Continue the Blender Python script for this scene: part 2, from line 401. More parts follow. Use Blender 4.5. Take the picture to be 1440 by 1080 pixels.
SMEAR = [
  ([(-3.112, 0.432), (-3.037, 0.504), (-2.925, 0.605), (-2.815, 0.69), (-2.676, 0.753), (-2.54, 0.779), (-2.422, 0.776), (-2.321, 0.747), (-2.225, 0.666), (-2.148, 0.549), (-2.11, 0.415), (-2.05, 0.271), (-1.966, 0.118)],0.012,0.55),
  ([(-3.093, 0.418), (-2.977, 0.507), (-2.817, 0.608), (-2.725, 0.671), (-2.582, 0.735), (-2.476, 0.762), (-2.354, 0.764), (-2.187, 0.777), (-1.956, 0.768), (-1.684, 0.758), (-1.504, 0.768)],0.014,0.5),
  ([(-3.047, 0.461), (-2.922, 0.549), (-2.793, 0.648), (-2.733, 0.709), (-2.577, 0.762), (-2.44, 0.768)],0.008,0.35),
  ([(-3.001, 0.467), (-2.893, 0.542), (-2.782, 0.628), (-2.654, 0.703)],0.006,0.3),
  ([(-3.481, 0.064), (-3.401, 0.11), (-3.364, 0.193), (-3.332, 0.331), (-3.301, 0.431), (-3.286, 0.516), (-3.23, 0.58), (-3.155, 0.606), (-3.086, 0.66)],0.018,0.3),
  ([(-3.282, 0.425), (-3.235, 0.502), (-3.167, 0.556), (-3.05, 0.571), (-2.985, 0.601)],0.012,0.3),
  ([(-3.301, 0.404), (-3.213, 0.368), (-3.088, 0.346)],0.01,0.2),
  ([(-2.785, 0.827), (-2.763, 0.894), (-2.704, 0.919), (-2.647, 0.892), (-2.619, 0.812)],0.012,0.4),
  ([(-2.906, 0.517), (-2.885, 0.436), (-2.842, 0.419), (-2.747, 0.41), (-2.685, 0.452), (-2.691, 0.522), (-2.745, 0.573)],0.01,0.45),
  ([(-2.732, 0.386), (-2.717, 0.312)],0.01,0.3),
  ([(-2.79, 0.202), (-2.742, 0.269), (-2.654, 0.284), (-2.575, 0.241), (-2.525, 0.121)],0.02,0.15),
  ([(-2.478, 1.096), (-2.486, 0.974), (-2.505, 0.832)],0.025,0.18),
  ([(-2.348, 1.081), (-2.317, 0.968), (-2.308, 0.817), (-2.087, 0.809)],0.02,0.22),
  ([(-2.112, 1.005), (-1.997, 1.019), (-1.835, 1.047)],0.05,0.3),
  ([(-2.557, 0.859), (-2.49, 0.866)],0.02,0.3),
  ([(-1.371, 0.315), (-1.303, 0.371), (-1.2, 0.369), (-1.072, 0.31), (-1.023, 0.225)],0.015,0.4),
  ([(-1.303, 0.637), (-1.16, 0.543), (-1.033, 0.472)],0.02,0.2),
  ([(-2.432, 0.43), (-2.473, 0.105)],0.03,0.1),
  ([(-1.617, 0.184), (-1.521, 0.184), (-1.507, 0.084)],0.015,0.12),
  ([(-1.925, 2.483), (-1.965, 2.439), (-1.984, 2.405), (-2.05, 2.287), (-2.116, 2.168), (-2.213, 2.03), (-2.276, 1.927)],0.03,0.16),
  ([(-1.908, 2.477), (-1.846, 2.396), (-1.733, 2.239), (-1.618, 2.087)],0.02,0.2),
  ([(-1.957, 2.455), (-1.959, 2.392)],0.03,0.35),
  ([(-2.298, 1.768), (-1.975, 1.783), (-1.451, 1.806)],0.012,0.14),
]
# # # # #
[Problem statement]: Please quote the data above in full, with no line missing.

[Output below]:
Continue the Blender Python script for this scene: part 2, from line 401. More parts follow. Use Blender 4.5. Take the picture to be 1440 by 1080 pixels.
SMEAR = [
  ([(-3.112, 0.432), (-3.037, 0.504), (-2.925, 0.605), (-2.815, 0.69), (-2.676, 0.753), (-2.54, 0.779), (-2.422, 0.776), (-2.321, 0.747), (-2.225, 0.666), (-2.148, 0.549), (-2.11, 0.415), (-2.05, 0.271), (-1.966, 0.118)],0.012,0.55),
  ([(-3.093, 0.418), (-2.977, 0.507), (-2.817, 0.608), (-2.725, 0.671), (-2.582, 0.735), (-2.476, 0.762), (-2.354, 0.764), (-2.187, 0.777), (-1.956, 0.768), (-1.684, 0.758), (-1.504, 0.768)],0.014,0.5),
  ([(-3.047, 0.461), (-2.922, 0.549), (-2.793, 0.648), (-2.733, 0.709), (-2.577, 0.762), (-2.44, 0.768)],0.008,0.35),
  ([(-3.001, 0.467), (-2.893, 0.542), (-2.782, 0.628), (-2.654, 0.703)],0.006,0.3),
  ([(-3.481, 0.064), (-3.401, 0.11), (-3.364, 0.193), (-3.332, 0.331), (-3.301, 0.431), (-3.286, 0.516), (-3.23, 0.58), (-3.155, 0.606), (-3.086, 0.66)],0.018,0.3),
  ([(-3.282, 0.425), (-3.235, 0.502), (-3.167, 0.556), (-3.05, 0.571), (-2.985, 0.601)],0.012,0.3),
  ([(-3.301, 0.404), (-3.213, 0.368), (-3.088, 0.346)],0.01,0.2),
  ([(-2.785, 0.827), (-2.763, 0.894), (-2.704, 0.919), (-2.647, 0.892), (-2.619, 0.812)],0.012,0.4),
  ([(-2.906, 0.517), (-2.885, 0.436), (-2.842, 0.419), (-2.747, 0.41), (-2.685, 0.452), (-2.691, 0.522), (-2.745, 0.573)],0.01,0.45),
  ([(-2.732, 0.386), (-2.717, 0.312)],0.01,0.3),
  ([(-2.79, 0.202), (-2.742, 0.269), (-2.654, 0.284), (-2.575, 0.241), (-2.525, 0.121)],0.02,0.15),
  ([(-2.478, 1.096), (-2.486, 0.974), (-2.505, 0.832)],0.025,0.18),
  ([(-2.348, 1.081), (-2.317, 0.968), (-2.308, 0.817), (-2.087, 0.809)],0.02,0.22),
  ([(-2.112, 1.005), (-1.997, 1.019), (-1.835, 1.047)],0.05,0.3),
  ([(-2.557, 0.859), (-2.49, 0.866)],0.02,0.3),
  ([(-1.371, 0.315), (-1.303, 0.371), (-1.2, 0.369), (-1.072, 0.31), (-1.023, 0.225)],0.015,0.4),
  ([(-1.303, 0.637), (-1.16, 0.543), (-1.033, 0.472)],0.02,0.2),
  ([(-2.432, 0.43), (-2.473, 0.105)],0.03,0.1),
  ([(-1.617, 0.184), (-1.521, 0.184), (-1.507, 0.084)],0.015,0.12),
  ([(-1.925, 2.483), (-1.965, 2.439), (-1.984, 2.405), (-2.05, 2.287), (-2.116, 2.168), (-2.213, 2.03), (-2.276, 1.927)],0.03,0.16),
  ([(-1.908, 2.477), (-1.846, 2.396), (-1.733, 2.239), (-1.618, 2.087)],0.02,0.2),
  ([(-1.957, 2.455), (-1.959, 2.392)],0.03,0.35),
  ([(-2.298, 1.768), (-1.975, 1.783), (-1.451, 1.806)],0.012,0.14),
]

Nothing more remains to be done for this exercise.